To the evangelical experts profiled in this book, the chief purpose of science or historical research is not to expand human understanding, but to elucidate God’s will. That doesn’t require academic scholarship — just a “common sense” reading of the Bible and a knack for finding evidence in today’s headlines rather than in the record of the past: “America’s worrisome slide into immorality, liberalism and unbelief was caused by the widespread acceptance of evolution and its pernicious influence in areas like education, law, sexual mores, politics and so on,” in the authors’ paraphrase of creationist logic.

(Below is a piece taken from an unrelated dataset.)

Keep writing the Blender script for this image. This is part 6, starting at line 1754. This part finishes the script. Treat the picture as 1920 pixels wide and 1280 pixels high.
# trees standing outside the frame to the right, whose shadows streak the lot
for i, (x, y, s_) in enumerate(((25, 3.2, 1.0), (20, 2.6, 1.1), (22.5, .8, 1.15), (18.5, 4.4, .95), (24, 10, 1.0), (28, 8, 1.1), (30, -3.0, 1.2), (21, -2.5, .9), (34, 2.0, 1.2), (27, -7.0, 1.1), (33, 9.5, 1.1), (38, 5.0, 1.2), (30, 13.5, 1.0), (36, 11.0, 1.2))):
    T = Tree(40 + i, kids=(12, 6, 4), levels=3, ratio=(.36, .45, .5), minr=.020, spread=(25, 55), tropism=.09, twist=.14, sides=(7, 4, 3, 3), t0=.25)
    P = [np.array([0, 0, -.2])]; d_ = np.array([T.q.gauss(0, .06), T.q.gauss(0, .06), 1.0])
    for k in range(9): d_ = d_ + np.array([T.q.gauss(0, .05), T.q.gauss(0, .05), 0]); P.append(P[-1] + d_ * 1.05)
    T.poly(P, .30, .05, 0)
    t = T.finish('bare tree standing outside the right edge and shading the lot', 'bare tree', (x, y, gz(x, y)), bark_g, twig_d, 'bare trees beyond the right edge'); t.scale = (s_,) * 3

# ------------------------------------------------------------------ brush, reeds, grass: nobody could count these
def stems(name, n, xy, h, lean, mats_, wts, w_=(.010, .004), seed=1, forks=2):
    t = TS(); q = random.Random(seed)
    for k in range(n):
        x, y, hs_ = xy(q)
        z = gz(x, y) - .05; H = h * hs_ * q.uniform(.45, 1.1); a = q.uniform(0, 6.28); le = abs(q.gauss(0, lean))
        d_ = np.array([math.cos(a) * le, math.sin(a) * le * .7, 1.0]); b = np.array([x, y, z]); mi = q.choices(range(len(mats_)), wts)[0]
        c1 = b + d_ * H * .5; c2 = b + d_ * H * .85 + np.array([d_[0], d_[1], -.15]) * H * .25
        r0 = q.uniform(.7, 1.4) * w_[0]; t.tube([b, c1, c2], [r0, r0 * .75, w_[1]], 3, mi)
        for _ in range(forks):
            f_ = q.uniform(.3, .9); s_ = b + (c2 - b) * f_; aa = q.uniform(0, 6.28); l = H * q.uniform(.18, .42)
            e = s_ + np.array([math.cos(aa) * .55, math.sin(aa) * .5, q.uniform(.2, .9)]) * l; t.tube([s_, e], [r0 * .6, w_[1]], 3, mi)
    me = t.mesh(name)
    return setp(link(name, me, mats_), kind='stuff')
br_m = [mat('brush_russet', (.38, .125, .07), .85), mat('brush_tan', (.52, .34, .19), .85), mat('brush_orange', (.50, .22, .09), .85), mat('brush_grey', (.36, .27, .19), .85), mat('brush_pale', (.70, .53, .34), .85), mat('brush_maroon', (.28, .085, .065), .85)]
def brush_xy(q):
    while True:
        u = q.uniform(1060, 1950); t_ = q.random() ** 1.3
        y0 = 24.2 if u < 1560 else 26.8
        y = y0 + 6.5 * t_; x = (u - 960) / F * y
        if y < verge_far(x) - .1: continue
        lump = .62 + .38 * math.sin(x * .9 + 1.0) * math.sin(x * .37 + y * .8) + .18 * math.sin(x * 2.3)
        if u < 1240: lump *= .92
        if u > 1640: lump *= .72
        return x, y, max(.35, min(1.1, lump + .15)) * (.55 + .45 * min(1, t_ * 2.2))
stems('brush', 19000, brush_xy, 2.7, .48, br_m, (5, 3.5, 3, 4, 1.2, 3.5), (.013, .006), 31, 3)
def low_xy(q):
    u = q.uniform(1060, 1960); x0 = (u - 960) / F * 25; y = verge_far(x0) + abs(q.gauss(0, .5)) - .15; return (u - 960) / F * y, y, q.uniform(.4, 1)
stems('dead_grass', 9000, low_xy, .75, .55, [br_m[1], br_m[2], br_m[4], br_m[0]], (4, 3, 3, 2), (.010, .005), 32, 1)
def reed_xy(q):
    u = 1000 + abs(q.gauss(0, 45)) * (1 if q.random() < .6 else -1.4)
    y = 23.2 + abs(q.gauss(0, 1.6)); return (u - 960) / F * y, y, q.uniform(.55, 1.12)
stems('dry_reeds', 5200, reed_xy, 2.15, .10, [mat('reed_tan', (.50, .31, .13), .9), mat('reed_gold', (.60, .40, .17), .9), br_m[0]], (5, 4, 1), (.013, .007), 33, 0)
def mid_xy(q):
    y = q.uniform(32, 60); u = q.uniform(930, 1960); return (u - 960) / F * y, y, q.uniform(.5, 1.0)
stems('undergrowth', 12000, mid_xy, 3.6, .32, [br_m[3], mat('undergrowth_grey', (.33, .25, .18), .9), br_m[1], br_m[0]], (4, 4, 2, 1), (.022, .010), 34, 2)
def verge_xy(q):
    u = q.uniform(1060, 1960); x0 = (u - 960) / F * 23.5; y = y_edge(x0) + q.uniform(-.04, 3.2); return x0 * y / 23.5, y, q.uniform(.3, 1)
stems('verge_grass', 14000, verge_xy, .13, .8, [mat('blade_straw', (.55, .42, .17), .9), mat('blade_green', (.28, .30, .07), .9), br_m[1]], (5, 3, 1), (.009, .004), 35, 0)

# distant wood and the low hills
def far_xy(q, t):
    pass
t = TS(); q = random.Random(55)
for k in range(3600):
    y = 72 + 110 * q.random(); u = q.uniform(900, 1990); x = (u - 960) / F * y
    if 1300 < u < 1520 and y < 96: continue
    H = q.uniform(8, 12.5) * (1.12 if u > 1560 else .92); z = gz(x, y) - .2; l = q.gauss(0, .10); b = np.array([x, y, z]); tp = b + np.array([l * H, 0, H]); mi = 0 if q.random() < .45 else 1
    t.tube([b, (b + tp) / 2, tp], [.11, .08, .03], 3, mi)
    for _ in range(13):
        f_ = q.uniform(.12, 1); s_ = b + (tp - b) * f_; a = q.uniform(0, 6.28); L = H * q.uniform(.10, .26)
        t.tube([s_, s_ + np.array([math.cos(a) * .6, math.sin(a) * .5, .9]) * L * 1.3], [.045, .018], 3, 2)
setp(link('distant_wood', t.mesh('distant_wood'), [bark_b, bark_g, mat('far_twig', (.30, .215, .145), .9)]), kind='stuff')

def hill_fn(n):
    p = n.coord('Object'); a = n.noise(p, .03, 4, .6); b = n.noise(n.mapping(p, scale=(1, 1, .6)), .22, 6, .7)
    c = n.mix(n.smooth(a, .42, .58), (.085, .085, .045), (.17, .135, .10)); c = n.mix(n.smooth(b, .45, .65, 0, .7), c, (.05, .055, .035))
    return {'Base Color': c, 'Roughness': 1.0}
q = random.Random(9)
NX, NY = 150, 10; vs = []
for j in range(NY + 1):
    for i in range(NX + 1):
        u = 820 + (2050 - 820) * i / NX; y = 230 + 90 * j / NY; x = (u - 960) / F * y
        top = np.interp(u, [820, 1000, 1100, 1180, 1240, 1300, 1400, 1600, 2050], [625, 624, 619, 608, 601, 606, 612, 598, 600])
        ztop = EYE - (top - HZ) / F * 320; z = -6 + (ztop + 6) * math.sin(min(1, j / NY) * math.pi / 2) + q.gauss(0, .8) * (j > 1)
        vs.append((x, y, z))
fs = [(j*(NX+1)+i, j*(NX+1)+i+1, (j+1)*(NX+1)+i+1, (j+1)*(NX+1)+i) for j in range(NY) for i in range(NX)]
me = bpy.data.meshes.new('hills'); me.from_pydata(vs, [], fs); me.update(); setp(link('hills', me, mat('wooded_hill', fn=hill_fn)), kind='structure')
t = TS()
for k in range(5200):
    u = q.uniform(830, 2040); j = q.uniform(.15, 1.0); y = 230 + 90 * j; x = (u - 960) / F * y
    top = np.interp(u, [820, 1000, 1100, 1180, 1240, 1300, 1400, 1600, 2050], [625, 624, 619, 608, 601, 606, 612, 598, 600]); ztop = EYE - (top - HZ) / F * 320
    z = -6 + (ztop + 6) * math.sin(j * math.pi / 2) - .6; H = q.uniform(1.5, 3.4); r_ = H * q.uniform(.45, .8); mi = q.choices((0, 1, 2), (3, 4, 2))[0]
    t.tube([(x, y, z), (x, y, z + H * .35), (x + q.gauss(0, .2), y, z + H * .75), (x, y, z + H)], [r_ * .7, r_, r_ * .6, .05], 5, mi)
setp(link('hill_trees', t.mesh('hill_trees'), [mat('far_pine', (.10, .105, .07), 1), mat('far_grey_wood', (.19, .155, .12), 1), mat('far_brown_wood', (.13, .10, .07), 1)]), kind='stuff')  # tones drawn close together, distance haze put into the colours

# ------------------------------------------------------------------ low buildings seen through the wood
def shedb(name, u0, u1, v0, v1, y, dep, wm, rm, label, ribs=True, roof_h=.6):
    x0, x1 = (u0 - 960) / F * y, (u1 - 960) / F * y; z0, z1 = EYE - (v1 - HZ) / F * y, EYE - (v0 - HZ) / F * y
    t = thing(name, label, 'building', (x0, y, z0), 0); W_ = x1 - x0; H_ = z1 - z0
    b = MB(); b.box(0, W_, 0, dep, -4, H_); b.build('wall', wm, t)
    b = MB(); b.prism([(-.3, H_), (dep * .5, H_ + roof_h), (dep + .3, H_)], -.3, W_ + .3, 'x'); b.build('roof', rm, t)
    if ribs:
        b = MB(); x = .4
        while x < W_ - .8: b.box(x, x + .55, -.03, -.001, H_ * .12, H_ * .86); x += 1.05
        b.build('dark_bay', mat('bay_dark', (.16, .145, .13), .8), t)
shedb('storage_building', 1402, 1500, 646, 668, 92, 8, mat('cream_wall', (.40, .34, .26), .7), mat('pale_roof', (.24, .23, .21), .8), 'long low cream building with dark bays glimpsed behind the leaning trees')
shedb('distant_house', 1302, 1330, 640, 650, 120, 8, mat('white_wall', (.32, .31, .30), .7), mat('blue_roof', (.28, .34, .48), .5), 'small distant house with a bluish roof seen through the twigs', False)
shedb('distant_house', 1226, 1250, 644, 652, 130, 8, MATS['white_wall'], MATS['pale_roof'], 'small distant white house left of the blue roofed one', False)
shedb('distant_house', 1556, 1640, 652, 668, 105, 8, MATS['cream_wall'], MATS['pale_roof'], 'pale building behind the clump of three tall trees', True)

Similarly, amateur Christian historians “have pressed history into the service of politics and religion,” twisting facts to support their feelings that the country has veered from its biblical moorings.
And C. S. Lewis, Uncle Karl’s hero, makes a brief appearance in the review:
For all evangelicals’ supposed disdain for secular academia, it is telling that their favorite guru is not an undereducated quack, but a thinker that “The Anointed” mentions only in passing: C. S. Lewis. American evangelicals adore Lewis because he was an Oxford don who defended the faith in a plummy English accent, thus proving that one could be a respected intellectual and a Christian too.
I don’t understand the admiration that Christian scholars bear for Lewis. He was a second-rate apologist. One example: in Mere Christianity, he gives evidence for God in the form of the “moral law”: humans’ intuitive grasp of right and wrong. Even at the time, before we had primate studies showing what look like rudiments of morality in our relatives, we still knew of the secular tradition of morality beginning with the Greeks. And Lewis’s famous “liar, lunatic, or Lord” argument for the divinity of Jesus hardly exhausts all the possibilities.
Lewis a “sophisticated theologian”? Naaw. Oxford does not equal sophisticated when it comes to theology.